The bureaucratic bourgeoisie—a fraction of the capitalist class—has historically developed within the leadership of organized labor. The problem is not a simple issue of bad or corrupt leadership. The issue lies with the entire structure of organized labor that has now been absorbed—institutionalized— into capitalism. Trotskyists, viewing the process of degeneration as static, will never see this reality.

 

Institutionalized labor is now a historical form of capital accumulation. Dues, corruption, strike funds, retirement funds, and government stipends are all forms of capital accumulation. Although dues-paying members are currently the principal form of accumulation, it is important that we also point the finger at corruption.

 

Corruption is a common form of capital accumulation by the capitalist class.
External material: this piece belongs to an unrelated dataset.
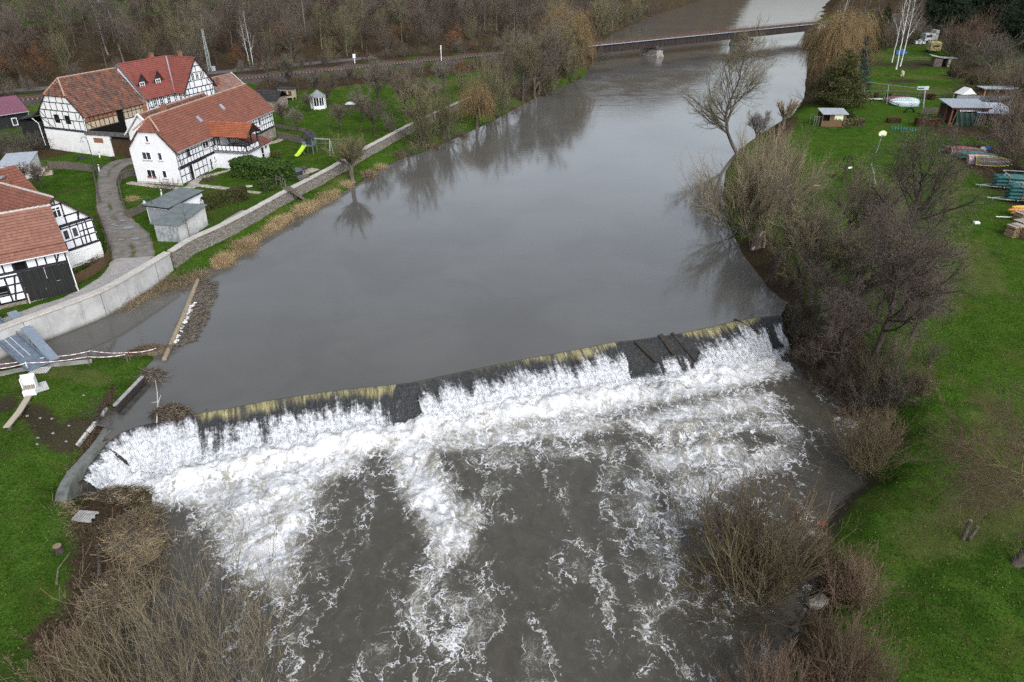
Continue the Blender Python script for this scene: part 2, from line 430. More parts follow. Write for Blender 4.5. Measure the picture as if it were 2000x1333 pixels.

Many think that it can simply be corrected by anti-corruptive measures. This reformist conception reduces corruption to the act of stealing, and ignores the fact that contemporary capitalism is an historical form of accumulation rooted in mercantile capitalism (trade).

 

In most cases, under capitalism, corruption becomes a material condition for the development of the bureaucratic bourgeoisie. This problematic fraction of the capitalist power bloc shares a lot of tendencies with fascism, and functions in contradiction with some foundational elements of capitalism, such as competition. Setting moral boundaries for corruption represents the inter-class struggle among capitalists to limit, control or advance the constitution of the bureaucratic bourgeoisie.

Although institutionalized labor has degenerated into capitalist organizations, union members—the rank and file—are obviously not capitalists.   Further, many of these union members reproduce the class that holds a direct and antagonistic relation with capital. In the past 50-plus years, institutionalized labor has done its best to displace workers and laborers from their historic fields of struggle—the strike, wildcat strikes, and work slowdowns. Instead, they have channeled workers and laborers into bourgeois fields of class struggle—elections and lobbying. They also lean heavily on the petite bourgeoisie (as paid organizers) to convince workers to join so they can lead them in non-autonomous fields of struggle, in which defeat is always guaranteed. Rather than organizing and mobilizing workers and laborers to face social capital, institutionalized labor unions simply use their members as the faces of their marketing campaigns and recruitment efforts.

 

To think that organized labor is a simple deformation caused by bad leadership, and ignore the fact that unions are now bourgeois organizations, is fundamentally divergent from Trotsky’s position regarding their degeneration. Further, this misconception can only lead to a wrong prescription for a deadly sickness.

 

As long as workers remain under the leadership of institutionalized labor, no matter how combative it may seem, their struggle will never be autonomous.

 

We often argue against the level of populism among workers—their attachment to existing unions. Although we politically and ideologically understand the attachment, it is a reflection of the current level of consciousness, of widespread working class populism and opportunism.

 

At this time we need to recognize two sets of contradictions:

 

  • The attachment of workers to existing unions
  • The need for a new alternative

 

Again, aside from our difference with Trotsky over his line of taking over the unions, we do agree with other foundational elements of his position.